Thursday, July 5, 2018

Regarding Grammar

Grammar is the backbone of writing. It is what we all work with to insure that the reader knows exactly what we are talking about. As someone who is not only an English major, but someone who teaches English, I am always pushing to see quality grammar in writing. For those of you in the writing community, I always find it funny that one issue continues to show up time and time again.


This is something that countless English teachers drive into our heads when we are in school. "To make your writing stronger, NEVER write in passive voice. This rule is often clumped in with other rules such as: "Never start a sentence with because." or "Fragments and Run on sentences are bad."

The problem here is that there are a ton of exceptions to the rules in grammar, and especially, when writing fiction, these issues will arise. Since we use dialogue in our writing, our characters will use these "improper" forms of grammar more often than not.

Let me take the time first to define the concept of active and passive voice. This information is coming from the 7th edition of A WRITER'S REFERENCE by Diana Hacker. This is my "go to" text for all things writing. I know a lot of people think Strunk & White is the best, I have found that
Hacker really does an infinitely better job of talking about grammar.

When using Active Voice, the subject of the sentence is the initiator of the action - The surge of power destroyed the pumps." In the case of Passive Voice, the subject of the sentence is acted upon by the verb - "The pumps were destroyed by a surge of power." (Hacker 156).

Now, this is where I want to really go to Hacker. She notes, "Although you may be tempted to avoid the passive voice completely, keep in mind that some writing situations call for it." (Hacker 157)

The problem many writers face with grammar is that we can make things grammatically correct, but if the fluency of the writing is not there, that grammar is going to be counter-productive to what the writer is trying to achieve. In other words, sometimes writing in passive voice is going to sound better than writing in active voice.

Just because something is written in active voice does not always, as the definition implies, make the writing stronger. The strength of your writing comes from how you craft your sentences, how you use your words and how you make the characters jump off the page.

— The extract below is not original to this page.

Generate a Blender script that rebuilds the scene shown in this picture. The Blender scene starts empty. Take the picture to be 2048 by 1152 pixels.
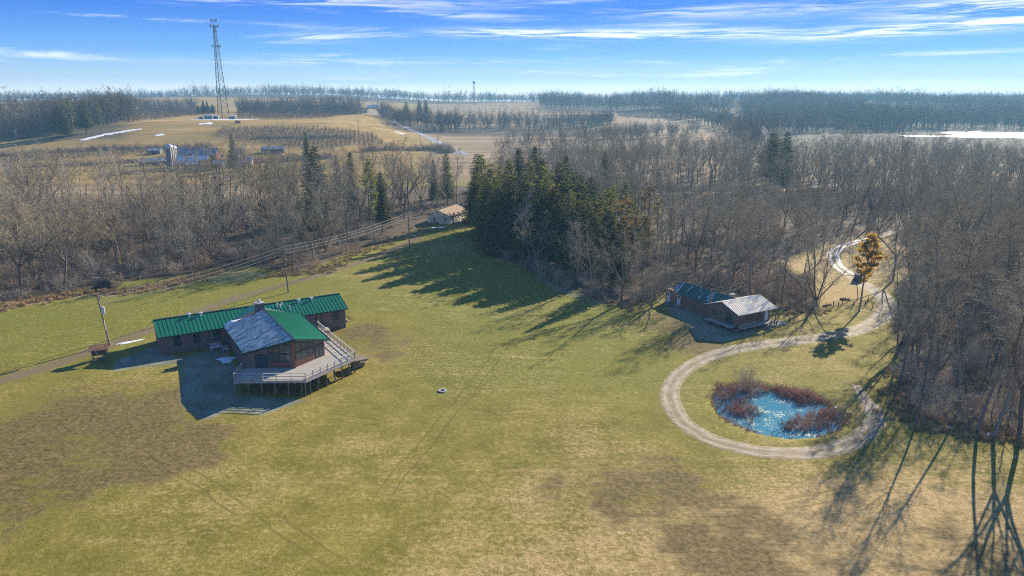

So, what should we take away from this? First of all, grammar, punctuation and spelling do matter when we write. We want to have the cleanest piece of writing possible to showcase our stories to the editors and agents. Secondly, we do not want to overly obsess about the grammar. If your attention is all on the grammar and you aren't thinking of the story, you will have nothing more than a grammatically correct piece of garbage. Finally, remember that your characters may use this grammar that would make English Grammar Freaks cringe. So what? That is how your character talks.

Hope this relieves some of your tension.


  1. Another great post that gives such good perspective on the whole issue. Thanks.

  2. This is where writer groups, beta readers, etc.. come in to play. Get the story out of your head. Write crap in the first draft. Passive voice the hell out of it. Get it out of your system. When first draft is complete the real work begins.

  3. Thank you!!! You cannot imagine how glad I am to actually hear someone in the industry saying this! Knowing the rules is different from writing something the way it needs to be written, using wording for effect even if you need to break the rules to do it. And I loved how you put it: "If your attention is all on the grammar and you aren't thinking of the story, you will have nothing more than a grammatically correct piece of garbage." YES! THAT! THANK YOU!